MLS commissioner Don Garber spoke about how the U.S. top-flight league didn’t need a system of promotion and relegation today at the Soccerex Global Convention in Manchester, England. According to ESPN FC, Garber denied that MLS needed promotion/relegation to be considered a “proper league.” Now, just last week here at Salute, we ran one of our “What If” pieces centered on promotion/relegation. In closing that piece, I pointed out that Don Garber is huge opponent of promotion/relegation. Garber cites the lack of promotion/relegation in other professional sports in America as his main reason.

“We play in a country where the major leagues are really successful. There is no promotion and relegation in hockey and basketball and they work really well. It is not happening in MLS any time soon,” Garber said according to ESPN FC.

“How does America benefit? Massive investment in bricks and a league that will be around in 100 years from now. It has become more of a seller’s market. There is more interest in investing in MLS than there are teams available. When I got into the league 16 years ago, we couldn’t give a team away.
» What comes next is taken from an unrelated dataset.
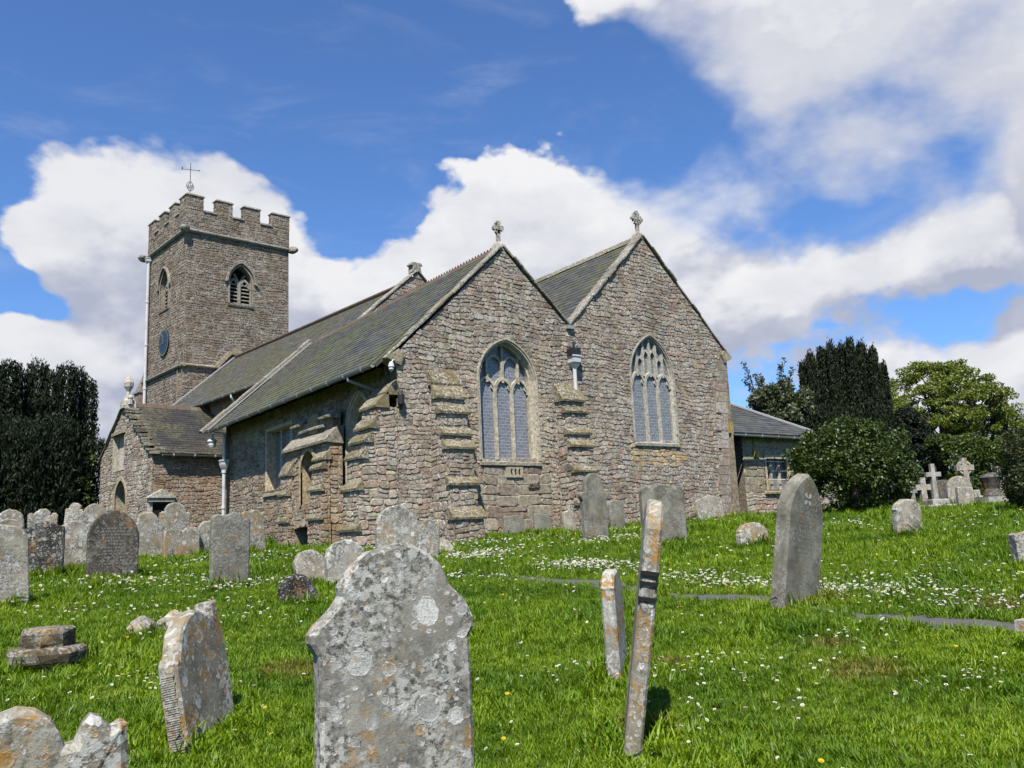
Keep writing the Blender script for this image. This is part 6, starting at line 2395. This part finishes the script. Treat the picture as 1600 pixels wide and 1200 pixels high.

That is a short time to go from zero to the last sale of more than $100m,” Garber continued in the ESPN FC report.

Reporting on the same story, British newspaper The Guardian reports that Garber denies that not having a promotion/relegation system damages the credibility of the MLS.

“I don’t believe that is true. We are a real league now, with real business, our games are live on TV and live around the world.” Garber said according to The Guardian.

Something else that Garber and other MLS owners and investors might have to worry about is the changing presidency of FIFA. Current FIFA President Sepp Blatter has taken a hands off approach, as far as MLS is concerned, according to Euronews.

“We are certainly hopeful that they will continue to allow us to do what we have done pretty effectively which is grow the game in our country in ways which have probably exceeded most people’s expectations,” Garber said according to Euronews.

“Part and parcel to that is that we are new to this, we don’t have 100 years of professional football history and we are competing against four other major (North American sports) leagues that have been around for 100 years and we are trying to do that in a way in which will ensure that the league will be around for a long period of time. That involves a commitment to things which are core equities of ours which may or may not be part of other leagues. Competitive balance ensures some level of financial stability, it also allows you to create a fan base. In England you don’t have to worry about creating a fan base,” Garber continued in the Euronews report.

“Promotion-relegation would create a level of instability in our league in an immature market that could crater the very existence of our league – who is that good for,” Garber told Euronews.

It could happen though with FIFA set to elect a new president in February, and things could change for the MLS before or after that election. MLS doesn’t make the rules that govern it, the United States Soccer Federation (USSF) does, and they answer to FIFA. FIFA could mandate that promotion/relegation be instituted in all leagues, D3 and up in the U.S., and MLS would have to comply or lose their D1 status. But this is all speculation and we won’t know anything until just before, or after, the February 26, 2016 elections.